The Drone Arms Race Heats Up: World’s First “Beach Ball” Surveillance Drone Developed in Japan


Activist Post

It has been predicted that the development of drone surveillance by the U.S. would spark a global race to develop new drone capabilities, leading to a potentially dystopian future of drone wars where combat is performed by fleets of microbots.  The Washington Post reported that:

More than 50 countries have purchased surveillance drones, and many have started in-country development programs for armed versions because no nation is exporting weaponized drones beyond a handful of sales between the United States and its closest allies.

We are already seeing this take place in both air and sea, as myriad unmanned drones are taking flight from research laboratories across the world.  Drones have even taken to the high-seas, as navies begin to “build fleets of crewless boats capable of missions on and under the water, according to maritime experts,” as discussed at

Much like nuclear weapons, it seems as though this genie is not likely to find its way back into the bottle.

Researchers in Japan have provided the latest in all-seeing eye technology: the drone “beach ball”.  This might be the clearest evidence yet that we have entered a world which resembles bad science fiction, but, nonetheless, it’s true.
Homeland Security Newswire reports that the new Spherical Air Vehicle (SAV) “weighs 350 grams (12.3 ounces) and has a diameter of 42 centimeters (16.8 inches); it can reach a speed of 37 miles per hour.”

The developer from the Technical Research and Development Center of the Japan Defense Agency has amazingly constructed this vehicle from parts that can be found at electronics shops for a cost of around $1,400. (Source).

The DIY flying spy camera can bounce, roll, hover and turn corners in any environment using components such as a modified plastic bottle, propeller and control flaps.  All operated by remote control. (Source)

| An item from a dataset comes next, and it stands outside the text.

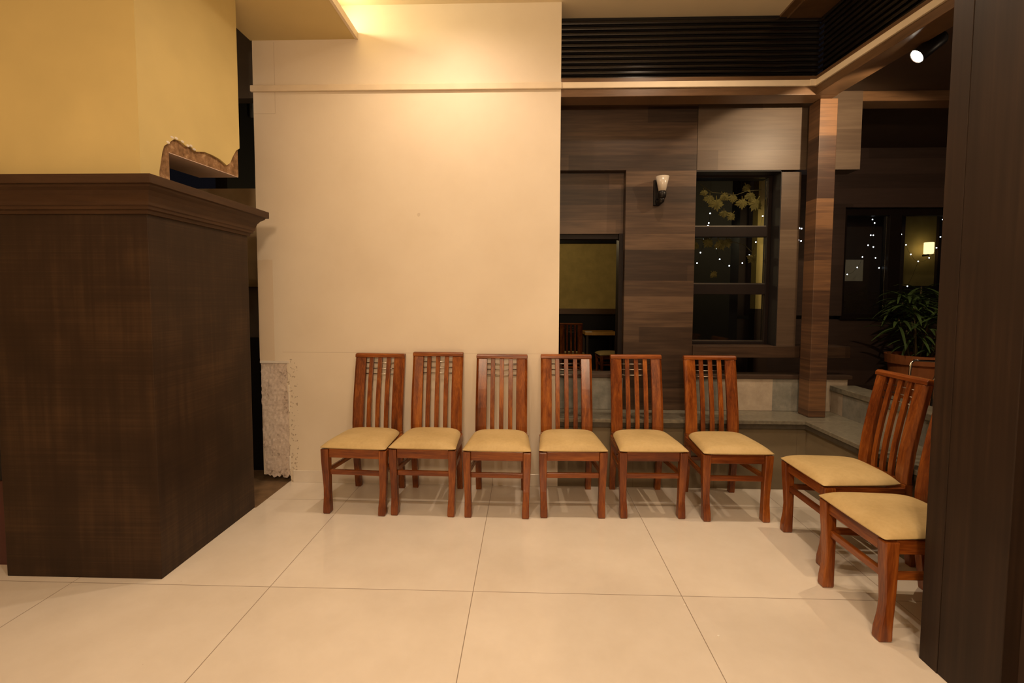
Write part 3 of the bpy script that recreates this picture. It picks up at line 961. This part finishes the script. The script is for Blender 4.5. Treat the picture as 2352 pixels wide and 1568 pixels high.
def make_chair(label, group):
    th = thing('dining_chair', label, 'chair', (0, 0, 0), 0, group)
    for s in (-1, 1):
        prof = [(0.0, 0.186, -0.006, 0.043, 0.050), (0.010, 0.186, -0.006, 0.047, 0.054), (0.05, 0.186, -0.005, 0.046, 0.051), (0.11, 0.188, 0.001, 0.042, 0.044), (0.17, 0.190, 0.004, 0.042, 0.042),
                (0.25, 0.192, 0.002, 0.046, 0.046), (0.34, 0.194, -0.002, 0.049, 0.052), (0.431, 0.195, -0.004, 0.051, 0.056)]
        obj('leg', loft([rect_ring(s * cx, cy, z, wx, wy) for z, cx, cy, wx, wy in prof]), 'chair_v', th, bevel=0.005)
        zs = [0.0, 0.10, 0.20, 0.30, 0.40, 0.445]
        obj('leg', loft([rect_ring(s * (0.168 + 0.0 * z), back_y(z), z, 0.042, 0.040) for z in zs]), 'chair_v', th, bevel=0.004)
        rings = []
        for i in range(13):
            z = 0.4455 + (0.972 - 0.4455) * i / 12
            xo, xi = 0.1875 + 0.001 * (1 - i / 12), 0.108
            yb = back_y(z)
            # front face dished: outer edge stands forward, chamfer at the outer corner
            rings.append([(s * xo, yb - 0.010, z), (s * (xo - 0.018), yb - 0.021, z), (s * xi, yb - 0.014, z), (s * xi, yb + 0.010, z), (s * xo, yb + 0.016, z)])
        obj('back_stile', loft(rings), 'chair_v', th, bevel=0.003)
        obj('side_rail', bx(s * 0.189 - 0.011, s * 0.189 + 0.011, 0.0245, 0.372, 0.372, 0.431), 'chair_d', th, bevel=0.003)
        obj('stretcher', loft([[(s * 0.190 - 0.009, 0.026, 0.262), (s * 0.190 + 0.009, 0.026, 0.262), (s * 0.190 + 0.009, 0.026, 0.294), (s * 0.190 - 0.009, 0.026, 0.294)],
                               [(s * 0.170 - 0.009, back_y(0.26) - 0.0202, 0.250), (s * 0.170 + 0.009, back_y(0.26) - 0.0202, 0.250), (s * 0.170 + 0.009, back_y(0.26) - 0.0202, 0.282), (s * 0.170 - 0.009, back_y(0.26) - 0.0202, 0.282)]]), 'chair_d', th, bevel=0.003)
    obj('front_rail', bx(-0.169, 0.169, -0.016, 0.006, 0.372, 0.431), 'chair_h', th, bevel=0.003)
    obj('stretcher', bx(-0.169, 0.169, -0.006, 0.014, 0.256, 0.288), 'chair_h', th, bevel=0.003)
    obj('stretcher', bx(-0.146, 0.146, back_y(0.25) - 0.008, back_y(0.25) + 0.010, 0.245, 0.275), 'chair_h', th, bevel=0.003)
    obj('back_rail', bx(-0.1465, 0.1465, 0.384, 0.404, 0.378, 0.4445), 'chair_h', th, bevel=0.003)
    yt = back_y(0.986)
    obj('top_rail', loft([[(-0.1885, back_y(0.9725) - 0.022, 0.9725), (0.1885, back_y(0.9725) - 0.022, 0.9725), (0.1885, back_y(0.9725) + 0.017, 0.9725), (-0.1885, back_y(0.9725) + 0.017, 0.9725)],
                          [(-0.1885, yt - 0.022, 0.992), (0.1885, yt - 0.022, 0.992), (0.1885, yt + 0.018, 0.992), (-0.1885, yt + 0.018, 0.992)],
                          [(-0.186, yt - 0.012, 1.002), (0.186, yt - 0.012, 1.002), (0.186, yt + 0.014, 1.002), (-0.186, yt + 0.014, 1.002)]]), 'chair_h', th, bevel=0.004)
    for k in (-1, 0, 1):
        rings = []
        for i in range(13):
            z = 0.4455 + (0.972 - 0.4455) * i / 12
            yb = back_y(z) - 0.004
            hw = 0.0155
            rings.append([(k * 0.0655 - hw, yb - 0.008, z), (k * 0.0655 + hw, yb - 0.008, z), (k * 0.0655 + hw, yb + 0.008, z), (k * 0.0655 - hw, yb + 0.008, z)])
        obj('slat', loft(rings), 'chair_v', th, bevel=0.002)
    obj('lower_rail', bx(-0.1075, 0.1075, back_y(0.455) - 0.014, back_y(0.455) + 0.008, 0.4450, 0.456), 'chair_h', th)
    for i in range(3):
        z = 0.972 - 0.040 * (i + 1)
        obj('rod', tube([(-0.1085, back_y(z) - 0.001, z), (0.1085, back_y(z) - 0.001, z)], 0.0032, 8), 'steel', th, smooth=True)
    # padded seat
    bm = bmesh.new()
    NU, NV = 22, 22
    ys, ye = -0.040, 0.374

    def plan(u, w):
        hw = 0.2245 + (0.194 - 0.2245) * w
        if w > 0.75:
            hw -= 0.022 * ((w - 0.75) / 0.25) ** 2.2
        y = ys + (ye - ys) * w
        y -= 0.004 * (1 - w) * (1 - u * u)
        return u * hw, y

    top, bot = [], []
    for j in range(NV + 1):
        w = j / NV
        rt_, rb_ = [], []
        for i in range(NU + 1):
            u = -1 + 2 * i / NU
            px, py = plan(u, w)
            e = (1 - abs(u) ** 4.5) * (1 - abs(2 * w - 1) ** 5.5)
            dome = 0.041 * max(0, e) ** 0.5 + 0.010 * (1 - u * u) * (1 - (2 * w - 1) ** 2)
            rt_.append(bm.verts.new((px, py, 0.4445 + dome)))
            e2 = max(0, e) ** 0.5
            rb_.append(bm.verts.new((px * (0.985 if True else 1), py, 0.4445 - 0.0125 * min(1, e2 * 2.2))))
        top.append(rt_)
        bot.append(rb_)
    for j in range(NV):
        for i in range(NU):
            bm.faces.new((top[j][i], top[j][i + 1], top[j + 1][i + 1], top[j + 1][i]))
            bm.faces.new((bot[j][i], bot[j + 1][i], bot[j + 1][i + 1], bot[j][i + 1]))
    edge_t = [top[0][i] for i in range(NU + 1)] + [top[j][NU] for j in range(1, NV + 1)] + [top[NV][i] for i in range(NU - 1, -1, -1)] + [top[j][0] for j in range(NV - 1, 0, -1)]
    edge_b = [bot[0][i] for i in range(NU + 1)] + [bot[j][NU] for j in range(1, NV + 1)] + [bot[NV][i] for i in range(NU - 1, -1, -1)] + [bot[j][0] for j in range(NV - 1, 0, -1)]
    n = len(edge_t)
    for i in range(n):
        j = (i + 1) % n
        bm.faces.new((edge_t[j], edge_t[i], edge_b[i], edge_b[j]))
    obj('seat', bm, 'seat', th, smooth=True, subsurf=1)
    return th


GROUP = 'dining chairs lined up along the wall'
feet = [((-1.305, 3.039), (-0.934, 3.015), 'dining chair at the left end of the row, nearest the bare plaster strip', 1.0),
        ((-0.852, 3.031), (-0.487, 3.020), 'dining chair second from the left in the row, against the cream wall', 1.012),
        ((-0.373, 3.018), (-0.001, 3.013), 'dining chair third from the left, last one wholly before the cream wall', 1.0),
        ((0.118, 3.030), (0.489, 3.038), 'dining chair standing across the right edge of the cream wall', 1.0),
        ((0.633, 3.044), (1.004, 3.052), 'dining chair in front of the plank column with the unlit wall lamp', 1.0),
        ((1.154, 3.021), (1.528, 3.023), 'dining chair at the right end of the row, before the three pane window', 1.0),
        ((1.600, 2.889), (1.596, 2.517), 'dining chair turned sideways before the low stone wall, back fully visible', 1.0),
        ((1.496, 2.333), (1.498, 1.962), 'dining chair nearest the camera, partly hidden by the right pillar', 1.0)]
proto = None
for (a, b, lab, zs) in feet:
    cx, cy = (a[0] + b[0]) / 2, (a[1] + b[1]) / 2
    rz = math.atan2(b[1] - a[1], b[0] - a[0])
    if proto is None:
        proto = make_chair(lab, GROUP)
        proto.location = (cx, cy, 0)
        proto.rotation_euler = (0, 0, rz)
    else:
        dup(proto, (cx, cy, 0), rz, lab, GROUP, (1, 1.0 if cx < 0 else (1.02 if cy > 2.95 else 1.045), zs))
# the far dining room's set
FG = 'chairs at the far dining table'
dup(proto, (0.80, 8.35, 0), R(172), 'dim dining chair left of the far table, seen through the opening', FG)
dup(proto, (1.27, 8.30, 0), R(-86), 'dim dining chair right of the far table, its pale seat showing', FG)
ft = thing('dining_table', 'small dim wooden table in the far dining room', 'table', (1.25, 9.0, 0))
obj('tabletop', bx(-0.18, 0.42, -0.30, 0.30, 0.735, 0.79), 'arm_wood', ft, bevel=0.005)
for sx in (-0.14, 0.38):
    for sy in (-0.26, 0.26):
        obj('leg', bx(sx - 0.02, sx + 0.02, sy - 0.02, sy + 0.02, 0, 0.7345), 'dark_brown', ft)
tag(obj('napkin', bx(1.08, 1.20, 8.73, 8.85, 0.791, 0.797), 'crumb'), 'folded white napkin on the far dining table', 'napkin')

# specks of paper on the floor
for i, (px, py, r_) in enumerate(((0.815, 1.956, 0.0055), (0.738, 2.155, 0.004))):
    bm = bmesh.new()
    bmesh.ops.create_icosphere(bm, subdivisions=1, radius=r_, matrix=Matrix.Translation((px, py, 0.0012)) @ Matrix.Diagonal((1, 1, 0.25, 1)))
    tag(obj('paper_scrap', bm, 'crumb'), ['tiny white scrap on the open floor, the one nearer the camera', 'tiny white scrap on the floor, the fainter one farther from the camera'][i], 'scrap')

Naturally, this has led the researchers to speculate how it can be used in search-and-rescue missions.  This is the exact same justification we have heard from military and police sources in the United States to justify the use of micro-drone surveillance over the interior U.S. in violation of the Constitution.

Nonetheless, the technology continues to be developed as competition soars between nations to catch up to the United States.  As we wrote about previously, the miniaturization of surveillance and weapons of war is not nearly over.  President Obama (signed off on by John P. Holdren) has issued the comprehensive, 60-page National Nanotechnology Initiative 2011 Strategic Plan, calling for investment in nanotechnology to be used in everything from remote sensors for bioweapons detection, to surveillance and traffic control.

The world of science fiction has indeed become our reality. We would be well advised to put pressure on world leaders and the scientific community to use the greatest caution when racing toward a unmanned future that science fiction warns can end rather unpleasantly for the human race.